Define PCI Compliance

Any business asking “Is PCI compliance mandatory?” needs to know what the PCI requirements are and what they are not. The PCI standards are a set of guidelines set forth by the credit card companies (MasterCard and Visa). They outline security, firewall, and other online procedures that serve as a minimum for what online merchants are expected to have in place when using their internet merchant account to process their customers’ payments.

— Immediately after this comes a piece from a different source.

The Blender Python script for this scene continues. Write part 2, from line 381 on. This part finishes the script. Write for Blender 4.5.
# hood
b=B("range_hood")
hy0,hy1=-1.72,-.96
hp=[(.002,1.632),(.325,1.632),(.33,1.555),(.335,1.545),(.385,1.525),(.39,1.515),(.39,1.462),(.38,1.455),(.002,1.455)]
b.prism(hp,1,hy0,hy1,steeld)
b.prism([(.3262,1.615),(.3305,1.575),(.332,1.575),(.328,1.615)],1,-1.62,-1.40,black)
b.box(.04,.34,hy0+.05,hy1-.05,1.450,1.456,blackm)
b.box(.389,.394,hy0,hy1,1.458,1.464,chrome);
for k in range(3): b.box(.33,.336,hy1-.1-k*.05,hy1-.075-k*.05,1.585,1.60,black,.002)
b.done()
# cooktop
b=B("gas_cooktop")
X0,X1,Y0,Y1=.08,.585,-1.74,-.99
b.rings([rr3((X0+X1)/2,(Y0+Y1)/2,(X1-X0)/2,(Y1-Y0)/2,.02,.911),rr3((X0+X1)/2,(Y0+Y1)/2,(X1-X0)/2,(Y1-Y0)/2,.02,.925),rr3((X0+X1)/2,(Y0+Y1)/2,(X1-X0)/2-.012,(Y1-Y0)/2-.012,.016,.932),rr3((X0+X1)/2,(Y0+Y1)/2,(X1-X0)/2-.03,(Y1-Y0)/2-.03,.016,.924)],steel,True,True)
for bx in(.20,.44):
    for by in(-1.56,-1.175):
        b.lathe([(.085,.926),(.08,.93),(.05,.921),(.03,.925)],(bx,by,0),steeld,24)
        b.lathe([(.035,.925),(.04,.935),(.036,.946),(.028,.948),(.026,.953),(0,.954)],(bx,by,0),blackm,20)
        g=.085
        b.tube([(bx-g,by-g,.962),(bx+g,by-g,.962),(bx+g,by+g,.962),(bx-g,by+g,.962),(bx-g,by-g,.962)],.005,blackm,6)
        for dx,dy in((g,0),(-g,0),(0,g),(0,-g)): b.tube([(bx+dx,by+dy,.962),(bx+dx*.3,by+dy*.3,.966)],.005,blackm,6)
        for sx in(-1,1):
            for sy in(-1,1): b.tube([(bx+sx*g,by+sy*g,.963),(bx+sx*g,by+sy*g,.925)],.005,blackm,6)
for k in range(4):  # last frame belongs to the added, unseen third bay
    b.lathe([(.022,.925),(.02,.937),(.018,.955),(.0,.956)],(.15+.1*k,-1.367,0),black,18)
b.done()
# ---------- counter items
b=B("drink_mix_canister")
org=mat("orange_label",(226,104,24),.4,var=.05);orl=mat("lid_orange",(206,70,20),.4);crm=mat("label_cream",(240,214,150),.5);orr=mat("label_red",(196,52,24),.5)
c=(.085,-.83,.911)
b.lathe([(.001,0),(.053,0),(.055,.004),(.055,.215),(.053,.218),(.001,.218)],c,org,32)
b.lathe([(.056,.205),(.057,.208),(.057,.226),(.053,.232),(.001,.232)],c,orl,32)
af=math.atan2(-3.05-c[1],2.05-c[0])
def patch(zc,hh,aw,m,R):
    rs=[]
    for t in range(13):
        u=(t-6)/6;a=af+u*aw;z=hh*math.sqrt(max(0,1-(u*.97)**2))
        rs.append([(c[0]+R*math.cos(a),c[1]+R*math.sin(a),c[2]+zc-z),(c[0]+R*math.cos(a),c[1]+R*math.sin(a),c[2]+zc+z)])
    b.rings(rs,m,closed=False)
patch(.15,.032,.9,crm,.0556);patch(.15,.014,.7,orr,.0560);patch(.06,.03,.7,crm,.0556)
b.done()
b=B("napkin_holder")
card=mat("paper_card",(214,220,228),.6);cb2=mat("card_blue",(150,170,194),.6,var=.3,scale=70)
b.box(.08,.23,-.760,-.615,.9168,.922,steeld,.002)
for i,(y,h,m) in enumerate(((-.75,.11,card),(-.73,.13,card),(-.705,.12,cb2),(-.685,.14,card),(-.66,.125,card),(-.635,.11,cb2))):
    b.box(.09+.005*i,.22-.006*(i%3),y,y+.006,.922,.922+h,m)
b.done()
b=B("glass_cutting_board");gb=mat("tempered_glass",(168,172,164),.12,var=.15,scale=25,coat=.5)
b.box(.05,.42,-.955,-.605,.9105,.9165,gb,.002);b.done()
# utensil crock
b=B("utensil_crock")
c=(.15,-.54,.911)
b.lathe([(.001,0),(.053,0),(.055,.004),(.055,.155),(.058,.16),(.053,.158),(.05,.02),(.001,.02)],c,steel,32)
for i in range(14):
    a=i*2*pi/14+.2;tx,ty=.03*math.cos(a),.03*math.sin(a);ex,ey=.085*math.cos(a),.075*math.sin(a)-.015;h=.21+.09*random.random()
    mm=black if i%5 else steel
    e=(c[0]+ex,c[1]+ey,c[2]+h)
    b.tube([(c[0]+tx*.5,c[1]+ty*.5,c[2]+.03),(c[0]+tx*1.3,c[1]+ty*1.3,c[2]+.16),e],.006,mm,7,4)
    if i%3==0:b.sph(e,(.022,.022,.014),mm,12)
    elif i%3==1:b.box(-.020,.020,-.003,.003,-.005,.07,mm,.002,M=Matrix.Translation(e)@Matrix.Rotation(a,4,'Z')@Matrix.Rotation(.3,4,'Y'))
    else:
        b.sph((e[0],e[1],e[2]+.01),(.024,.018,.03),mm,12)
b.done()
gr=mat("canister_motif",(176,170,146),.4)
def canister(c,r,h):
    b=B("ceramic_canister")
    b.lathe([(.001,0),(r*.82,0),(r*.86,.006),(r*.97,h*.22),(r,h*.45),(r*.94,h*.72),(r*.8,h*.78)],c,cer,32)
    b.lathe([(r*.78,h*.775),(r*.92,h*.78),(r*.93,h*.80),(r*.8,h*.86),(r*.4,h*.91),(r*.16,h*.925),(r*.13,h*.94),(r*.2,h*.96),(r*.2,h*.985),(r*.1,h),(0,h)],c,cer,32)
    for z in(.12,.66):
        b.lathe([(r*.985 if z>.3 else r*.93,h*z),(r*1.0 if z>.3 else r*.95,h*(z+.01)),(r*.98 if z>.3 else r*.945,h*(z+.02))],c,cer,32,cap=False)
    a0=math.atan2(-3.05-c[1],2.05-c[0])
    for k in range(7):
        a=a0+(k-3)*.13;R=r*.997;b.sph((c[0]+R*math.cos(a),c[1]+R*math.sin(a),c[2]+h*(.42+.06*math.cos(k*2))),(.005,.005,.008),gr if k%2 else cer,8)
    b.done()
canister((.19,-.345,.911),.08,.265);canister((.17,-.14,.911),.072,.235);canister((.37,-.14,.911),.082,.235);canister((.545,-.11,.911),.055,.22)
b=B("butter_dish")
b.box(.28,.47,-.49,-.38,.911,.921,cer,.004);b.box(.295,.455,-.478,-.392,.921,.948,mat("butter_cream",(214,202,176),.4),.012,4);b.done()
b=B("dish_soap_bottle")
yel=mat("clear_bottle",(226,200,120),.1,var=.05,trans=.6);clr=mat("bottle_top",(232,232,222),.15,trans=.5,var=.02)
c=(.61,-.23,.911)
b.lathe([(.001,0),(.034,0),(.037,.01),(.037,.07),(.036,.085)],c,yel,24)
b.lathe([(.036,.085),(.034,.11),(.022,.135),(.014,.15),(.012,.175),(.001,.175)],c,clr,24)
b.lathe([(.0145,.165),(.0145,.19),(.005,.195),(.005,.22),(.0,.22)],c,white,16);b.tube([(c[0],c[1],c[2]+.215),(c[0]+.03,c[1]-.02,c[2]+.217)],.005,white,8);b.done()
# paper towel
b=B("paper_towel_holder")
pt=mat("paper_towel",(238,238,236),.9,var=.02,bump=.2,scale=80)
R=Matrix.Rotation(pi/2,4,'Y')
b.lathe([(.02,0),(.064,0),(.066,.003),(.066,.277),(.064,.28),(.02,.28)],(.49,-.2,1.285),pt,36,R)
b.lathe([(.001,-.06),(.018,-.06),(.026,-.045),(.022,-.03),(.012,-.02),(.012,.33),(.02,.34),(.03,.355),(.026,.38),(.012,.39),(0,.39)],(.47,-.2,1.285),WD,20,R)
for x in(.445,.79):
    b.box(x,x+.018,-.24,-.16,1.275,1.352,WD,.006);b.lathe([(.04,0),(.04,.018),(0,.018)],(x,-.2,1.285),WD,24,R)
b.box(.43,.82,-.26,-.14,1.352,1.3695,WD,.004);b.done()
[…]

The PCI requirements are not enforced by criminal law. Businesses can’t be subject to criminal penalties for not complying. However, the PCI requirements define the responsibility of a business to protect its customers’ information. Businesses can be held liable for damages in cases of fraud or identity theft on their servers in the event that the merchant was not in compliance with the PCI requirements. Additionally, failure to comply with the PCI standards can result in fines being imposed by the business’s payment processor.

How to Stay PCI-Compliant

One of the easiest first steps to make in order to become PCI compliant is to change the default access password for the merchant account. When a merchant account provider offers products and services to a business, the default passwords are meant to be changed right away into something unique, and ideally randomly generated. This makes the customers’ data more difficult to hack.

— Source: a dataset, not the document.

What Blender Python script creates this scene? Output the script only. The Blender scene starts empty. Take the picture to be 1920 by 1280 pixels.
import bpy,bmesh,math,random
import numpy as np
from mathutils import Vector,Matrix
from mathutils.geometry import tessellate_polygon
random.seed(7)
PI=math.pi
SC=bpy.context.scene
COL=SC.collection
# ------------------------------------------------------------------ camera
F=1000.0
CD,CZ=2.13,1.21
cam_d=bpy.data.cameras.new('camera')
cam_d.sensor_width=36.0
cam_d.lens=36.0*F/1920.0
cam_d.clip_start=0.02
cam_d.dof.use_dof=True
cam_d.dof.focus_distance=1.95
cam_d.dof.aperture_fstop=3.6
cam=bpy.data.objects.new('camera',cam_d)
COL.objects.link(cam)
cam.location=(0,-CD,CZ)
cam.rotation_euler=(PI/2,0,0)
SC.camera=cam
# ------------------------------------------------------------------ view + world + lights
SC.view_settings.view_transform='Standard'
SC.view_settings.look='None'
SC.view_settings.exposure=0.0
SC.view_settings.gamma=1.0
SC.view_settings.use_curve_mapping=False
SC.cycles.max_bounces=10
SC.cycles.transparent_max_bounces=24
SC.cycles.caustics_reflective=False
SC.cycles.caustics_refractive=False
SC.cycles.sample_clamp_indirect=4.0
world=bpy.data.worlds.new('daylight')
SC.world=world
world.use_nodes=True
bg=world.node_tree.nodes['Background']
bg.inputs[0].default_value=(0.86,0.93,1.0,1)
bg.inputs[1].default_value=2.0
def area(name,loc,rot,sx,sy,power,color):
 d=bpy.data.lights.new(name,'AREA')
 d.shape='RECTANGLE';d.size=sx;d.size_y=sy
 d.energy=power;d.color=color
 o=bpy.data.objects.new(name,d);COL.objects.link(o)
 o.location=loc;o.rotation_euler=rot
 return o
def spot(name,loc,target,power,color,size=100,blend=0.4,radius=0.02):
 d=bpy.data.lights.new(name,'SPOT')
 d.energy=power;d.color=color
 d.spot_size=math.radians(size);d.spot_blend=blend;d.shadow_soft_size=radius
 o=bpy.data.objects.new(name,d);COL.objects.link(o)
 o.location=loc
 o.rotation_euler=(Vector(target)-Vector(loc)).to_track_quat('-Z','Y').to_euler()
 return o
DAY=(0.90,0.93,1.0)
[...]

Effective passwords are a great line of defense, as well as automatically updated security software, multiple layers of identification, and the best firewalls.

The Takeaway

Any business that accepts or plans on accepting credit, debit, or any ecommerce payment method will require an internet merchant account. These are subject to the PCI requirements. Though it isn’t mandatory law, PCI requirements protect customers from negligent business practices, and they help protect merchants from liability for fraudulent transactions.